Monday, 22 July 2013

Difficulties in Conference Socialising

I recently went to a conference in Chicago. I had an excellent time and met lots of great people, but as at every conference I had a bit of a dilemma every time I met someone new - do I come out, when do I come out, how do I come out?

As anyone who knows me personally, and some people who only know me online will know, I'm very out. In every aspect of life, home, work, the hairdressers etc.  I just can't be bothered with the whole hiding who I am thing.  Plus I've got a wife, I spend a lot of time socialising with her, and I'm not going to play the pronoun game every time someone asks me what I did at the weekend.

However, I know lots of people who like to keep their private lives out of work.  They might be out in a general way, but they tend to keep quite about it.  But when you go to a conference the world of work merges with your social world.
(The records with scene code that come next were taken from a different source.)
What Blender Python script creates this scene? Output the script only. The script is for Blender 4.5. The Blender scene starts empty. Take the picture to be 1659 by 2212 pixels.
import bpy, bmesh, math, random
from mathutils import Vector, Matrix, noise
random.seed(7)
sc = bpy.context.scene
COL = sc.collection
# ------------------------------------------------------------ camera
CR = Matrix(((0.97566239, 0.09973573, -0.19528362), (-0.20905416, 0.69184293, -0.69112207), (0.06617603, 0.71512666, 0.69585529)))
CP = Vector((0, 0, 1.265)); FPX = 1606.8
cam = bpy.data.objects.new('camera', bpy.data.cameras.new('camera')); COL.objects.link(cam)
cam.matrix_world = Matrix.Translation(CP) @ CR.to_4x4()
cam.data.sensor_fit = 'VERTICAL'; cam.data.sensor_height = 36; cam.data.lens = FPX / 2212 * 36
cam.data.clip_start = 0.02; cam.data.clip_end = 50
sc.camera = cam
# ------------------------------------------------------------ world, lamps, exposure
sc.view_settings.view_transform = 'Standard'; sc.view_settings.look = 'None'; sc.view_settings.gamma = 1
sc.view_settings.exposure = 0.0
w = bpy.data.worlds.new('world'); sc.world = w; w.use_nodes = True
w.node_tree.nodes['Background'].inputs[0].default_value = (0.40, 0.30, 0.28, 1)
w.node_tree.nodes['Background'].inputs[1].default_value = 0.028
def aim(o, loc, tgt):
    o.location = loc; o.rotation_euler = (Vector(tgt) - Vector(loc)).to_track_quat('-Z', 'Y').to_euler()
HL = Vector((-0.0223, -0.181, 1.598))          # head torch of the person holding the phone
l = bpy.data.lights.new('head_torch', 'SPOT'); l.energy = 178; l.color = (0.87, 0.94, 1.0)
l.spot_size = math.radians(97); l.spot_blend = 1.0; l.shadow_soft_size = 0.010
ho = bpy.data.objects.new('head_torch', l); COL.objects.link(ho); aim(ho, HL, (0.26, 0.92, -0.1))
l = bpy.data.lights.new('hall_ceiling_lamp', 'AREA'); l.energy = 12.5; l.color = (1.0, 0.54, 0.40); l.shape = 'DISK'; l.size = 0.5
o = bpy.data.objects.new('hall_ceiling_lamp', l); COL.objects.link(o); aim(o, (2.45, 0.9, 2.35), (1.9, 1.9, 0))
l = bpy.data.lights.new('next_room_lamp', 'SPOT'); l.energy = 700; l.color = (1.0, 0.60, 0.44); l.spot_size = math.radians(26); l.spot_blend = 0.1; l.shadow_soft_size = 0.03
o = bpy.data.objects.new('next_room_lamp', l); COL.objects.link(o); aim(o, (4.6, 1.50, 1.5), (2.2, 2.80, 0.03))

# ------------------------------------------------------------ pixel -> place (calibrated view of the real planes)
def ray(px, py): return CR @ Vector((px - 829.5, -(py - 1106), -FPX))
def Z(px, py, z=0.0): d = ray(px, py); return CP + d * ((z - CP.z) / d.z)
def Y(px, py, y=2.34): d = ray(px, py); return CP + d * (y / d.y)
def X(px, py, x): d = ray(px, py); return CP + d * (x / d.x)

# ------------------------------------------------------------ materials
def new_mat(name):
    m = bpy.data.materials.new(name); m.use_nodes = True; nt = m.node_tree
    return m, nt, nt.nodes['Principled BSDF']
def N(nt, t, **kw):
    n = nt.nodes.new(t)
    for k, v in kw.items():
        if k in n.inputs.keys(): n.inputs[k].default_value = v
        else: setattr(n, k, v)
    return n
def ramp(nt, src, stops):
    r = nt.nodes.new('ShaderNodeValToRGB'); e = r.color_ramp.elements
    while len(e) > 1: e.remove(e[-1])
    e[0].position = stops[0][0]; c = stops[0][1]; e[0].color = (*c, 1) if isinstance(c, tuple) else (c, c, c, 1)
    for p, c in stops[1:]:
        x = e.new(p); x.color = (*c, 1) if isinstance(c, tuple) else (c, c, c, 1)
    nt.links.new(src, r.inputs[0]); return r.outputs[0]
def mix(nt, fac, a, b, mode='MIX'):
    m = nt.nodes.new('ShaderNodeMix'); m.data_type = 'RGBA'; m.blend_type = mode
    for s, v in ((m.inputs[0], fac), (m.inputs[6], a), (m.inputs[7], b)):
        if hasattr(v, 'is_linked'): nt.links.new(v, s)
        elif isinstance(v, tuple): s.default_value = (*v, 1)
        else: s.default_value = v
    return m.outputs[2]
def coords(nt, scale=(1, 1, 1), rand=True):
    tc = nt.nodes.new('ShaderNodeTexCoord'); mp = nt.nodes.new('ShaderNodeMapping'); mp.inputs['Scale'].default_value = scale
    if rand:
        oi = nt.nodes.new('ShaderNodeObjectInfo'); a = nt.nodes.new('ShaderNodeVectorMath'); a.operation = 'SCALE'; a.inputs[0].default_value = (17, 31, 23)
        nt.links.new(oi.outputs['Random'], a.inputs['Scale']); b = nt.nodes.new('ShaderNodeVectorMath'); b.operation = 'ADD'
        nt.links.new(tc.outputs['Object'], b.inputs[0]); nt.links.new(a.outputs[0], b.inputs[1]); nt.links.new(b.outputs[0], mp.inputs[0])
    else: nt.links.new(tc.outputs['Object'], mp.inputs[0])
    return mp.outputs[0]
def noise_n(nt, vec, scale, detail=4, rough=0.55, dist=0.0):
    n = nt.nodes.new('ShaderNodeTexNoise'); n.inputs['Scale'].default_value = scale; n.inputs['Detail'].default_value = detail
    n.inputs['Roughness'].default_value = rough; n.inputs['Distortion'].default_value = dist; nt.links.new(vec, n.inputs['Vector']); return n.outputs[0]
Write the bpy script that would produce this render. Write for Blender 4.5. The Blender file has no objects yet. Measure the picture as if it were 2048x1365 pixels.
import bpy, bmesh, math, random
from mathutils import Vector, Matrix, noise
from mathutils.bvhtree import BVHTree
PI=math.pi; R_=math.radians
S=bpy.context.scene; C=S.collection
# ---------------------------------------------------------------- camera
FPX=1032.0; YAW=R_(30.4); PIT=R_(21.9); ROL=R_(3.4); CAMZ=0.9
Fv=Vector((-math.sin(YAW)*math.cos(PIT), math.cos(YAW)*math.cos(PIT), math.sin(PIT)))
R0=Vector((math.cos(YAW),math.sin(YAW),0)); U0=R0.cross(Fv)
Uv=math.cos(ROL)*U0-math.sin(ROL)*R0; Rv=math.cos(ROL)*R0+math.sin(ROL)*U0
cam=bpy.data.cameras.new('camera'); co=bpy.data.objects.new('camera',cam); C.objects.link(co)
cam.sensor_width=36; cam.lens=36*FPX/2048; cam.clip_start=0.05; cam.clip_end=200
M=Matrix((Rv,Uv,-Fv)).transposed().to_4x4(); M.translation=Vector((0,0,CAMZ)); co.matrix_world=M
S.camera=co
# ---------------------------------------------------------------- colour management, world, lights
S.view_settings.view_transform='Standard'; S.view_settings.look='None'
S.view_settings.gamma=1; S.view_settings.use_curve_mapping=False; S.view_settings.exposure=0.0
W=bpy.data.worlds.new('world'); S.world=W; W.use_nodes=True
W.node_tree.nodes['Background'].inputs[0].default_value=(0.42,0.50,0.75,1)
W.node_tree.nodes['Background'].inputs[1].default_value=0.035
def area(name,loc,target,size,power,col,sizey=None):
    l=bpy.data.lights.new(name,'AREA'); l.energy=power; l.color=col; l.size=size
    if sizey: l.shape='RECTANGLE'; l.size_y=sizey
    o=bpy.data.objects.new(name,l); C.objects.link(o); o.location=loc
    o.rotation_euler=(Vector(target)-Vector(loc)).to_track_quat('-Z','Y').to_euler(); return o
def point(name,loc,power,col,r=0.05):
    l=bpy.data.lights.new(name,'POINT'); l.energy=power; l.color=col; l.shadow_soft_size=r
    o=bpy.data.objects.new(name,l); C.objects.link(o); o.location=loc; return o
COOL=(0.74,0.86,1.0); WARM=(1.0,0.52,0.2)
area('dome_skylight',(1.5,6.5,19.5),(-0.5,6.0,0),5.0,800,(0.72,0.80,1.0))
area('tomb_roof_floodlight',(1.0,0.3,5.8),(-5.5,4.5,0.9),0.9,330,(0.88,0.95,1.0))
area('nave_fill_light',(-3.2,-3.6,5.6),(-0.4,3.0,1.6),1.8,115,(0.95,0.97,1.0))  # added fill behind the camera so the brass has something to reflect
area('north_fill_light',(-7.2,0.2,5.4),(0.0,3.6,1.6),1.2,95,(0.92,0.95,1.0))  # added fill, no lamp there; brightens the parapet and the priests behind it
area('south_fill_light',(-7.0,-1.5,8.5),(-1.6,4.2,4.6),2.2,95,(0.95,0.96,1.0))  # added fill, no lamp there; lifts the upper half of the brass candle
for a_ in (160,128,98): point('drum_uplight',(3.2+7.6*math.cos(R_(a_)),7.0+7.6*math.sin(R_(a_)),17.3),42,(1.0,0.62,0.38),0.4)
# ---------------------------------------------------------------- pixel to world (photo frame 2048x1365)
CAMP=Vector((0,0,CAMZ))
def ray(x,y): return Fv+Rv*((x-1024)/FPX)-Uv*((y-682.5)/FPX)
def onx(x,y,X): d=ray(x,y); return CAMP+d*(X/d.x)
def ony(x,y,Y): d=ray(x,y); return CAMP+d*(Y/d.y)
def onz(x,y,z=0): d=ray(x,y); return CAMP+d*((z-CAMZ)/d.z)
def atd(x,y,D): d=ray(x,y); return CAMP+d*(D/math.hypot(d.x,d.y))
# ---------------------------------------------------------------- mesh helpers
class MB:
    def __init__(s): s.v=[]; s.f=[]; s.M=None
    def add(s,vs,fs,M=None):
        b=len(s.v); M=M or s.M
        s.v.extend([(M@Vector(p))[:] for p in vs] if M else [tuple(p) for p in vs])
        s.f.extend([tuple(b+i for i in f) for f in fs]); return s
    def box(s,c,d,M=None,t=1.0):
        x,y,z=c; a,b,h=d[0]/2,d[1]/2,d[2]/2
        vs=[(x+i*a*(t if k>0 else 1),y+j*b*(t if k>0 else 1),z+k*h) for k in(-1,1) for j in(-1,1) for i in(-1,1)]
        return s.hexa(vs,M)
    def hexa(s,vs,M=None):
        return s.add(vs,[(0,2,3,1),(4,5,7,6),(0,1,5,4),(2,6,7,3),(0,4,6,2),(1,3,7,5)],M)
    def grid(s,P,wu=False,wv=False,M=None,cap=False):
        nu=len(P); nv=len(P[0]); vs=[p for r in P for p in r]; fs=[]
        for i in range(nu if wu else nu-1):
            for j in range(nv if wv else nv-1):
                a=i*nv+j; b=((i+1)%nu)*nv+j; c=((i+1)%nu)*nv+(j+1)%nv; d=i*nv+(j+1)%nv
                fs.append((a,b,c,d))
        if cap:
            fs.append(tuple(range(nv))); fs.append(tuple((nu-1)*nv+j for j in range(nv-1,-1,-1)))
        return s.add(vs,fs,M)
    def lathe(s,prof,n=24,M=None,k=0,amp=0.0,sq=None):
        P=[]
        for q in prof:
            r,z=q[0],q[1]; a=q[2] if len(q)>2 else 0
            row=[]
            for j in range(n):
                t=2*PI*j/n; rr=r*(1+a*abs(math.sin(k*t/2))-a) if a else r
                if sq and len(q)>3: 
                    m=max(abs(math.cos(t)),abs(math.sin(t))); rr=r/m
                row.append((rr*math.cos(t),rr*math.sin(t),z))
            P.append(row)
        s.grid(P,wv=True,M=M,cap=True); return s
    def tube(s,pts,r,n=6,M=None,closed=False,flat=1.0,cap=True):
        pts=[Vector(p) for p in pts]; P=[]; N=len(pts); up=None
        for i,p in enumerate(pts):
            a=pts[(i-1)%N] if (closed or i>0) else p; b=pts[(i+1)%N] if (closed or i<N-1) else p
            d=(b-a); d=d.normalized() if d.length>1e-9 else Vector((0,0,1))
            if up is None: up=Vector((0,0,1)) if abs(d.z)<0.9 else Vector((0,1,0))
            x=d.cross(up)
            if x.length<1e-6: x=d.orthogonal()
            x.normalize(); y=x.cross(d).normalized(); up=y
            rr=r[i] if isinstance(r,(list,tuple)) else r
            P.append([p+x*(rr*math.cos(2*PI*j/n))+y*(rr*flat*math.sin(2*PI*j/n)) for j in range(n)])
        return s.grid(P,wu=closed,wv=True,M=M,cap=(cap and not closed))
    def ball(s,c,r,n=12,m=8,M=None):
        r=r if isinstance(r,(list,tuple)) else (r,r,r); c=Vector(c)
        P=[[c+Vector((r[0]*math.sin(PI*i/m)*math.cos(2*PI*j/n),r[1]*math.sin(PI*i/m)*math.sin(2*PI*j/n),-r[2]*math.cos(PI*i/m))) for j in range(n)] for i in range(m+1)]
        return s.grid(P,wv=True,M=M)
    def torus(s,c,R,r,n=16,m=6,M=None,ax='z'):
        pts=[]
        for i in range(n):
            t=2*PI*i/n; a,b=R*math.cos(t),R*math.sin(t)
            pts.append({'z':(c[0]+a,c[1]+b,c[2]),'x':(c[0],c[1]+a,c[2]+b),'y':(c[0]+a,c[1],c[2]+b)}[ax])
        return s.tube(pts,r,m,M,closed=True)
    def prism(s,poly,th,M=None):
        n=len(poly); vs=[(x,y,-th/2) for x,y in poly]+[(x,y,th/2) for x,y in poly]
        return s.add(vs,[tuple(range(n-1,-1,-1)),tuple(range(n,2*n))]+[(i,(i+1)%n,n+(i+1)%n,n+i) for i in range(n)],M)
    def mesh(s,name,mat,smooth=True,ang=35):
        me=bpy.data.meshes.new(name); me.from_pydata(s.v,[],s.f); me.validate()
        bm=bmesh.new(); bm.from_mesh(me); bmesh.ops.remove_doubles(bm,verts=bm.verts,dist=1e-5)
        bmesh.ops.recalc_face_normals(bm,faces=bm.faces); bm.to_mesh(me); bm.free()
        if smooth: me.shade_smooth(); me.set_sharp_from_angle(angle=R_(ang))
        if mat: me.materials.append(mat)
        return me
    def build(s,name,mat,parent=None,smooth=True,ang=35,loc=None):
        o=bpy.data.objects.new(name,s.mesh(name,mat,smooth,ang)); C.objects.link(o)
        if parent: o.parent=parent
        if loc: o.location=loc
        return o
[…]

You're often meeting people in a social way, but it's still work.  The people you're talking to after a number of drinks in the bar might be a possible future colleague or collaborator or boss.  So there's always that split second of decisions, which camp does this new interaction fall into.  Future friend, future colleague, both, neither?

Then there's the heteronormitivity of conferences (maybe of science in general?) which I find a bit overwhelming.  I tend to think that people go away from conferences remembering me as the lesbian who talks about transposons (possibly without remembering the bit about transposons).  This is probably not even true, but the fact that I find myself having to come out over and over (particularly if my wife has come along to take advantage of a tagged on holiday) to people who assume everyone, including me, is straight (and I don't look straight), makes me hyper aware of it.

Although I've talked about conferences here, I think it extends quite a bit into more general areas of academic life.  We're expected to spend so much of our time and energy trying to make it in this career that there is often little room for friends outside of work, forcing people to mix social and work yet again.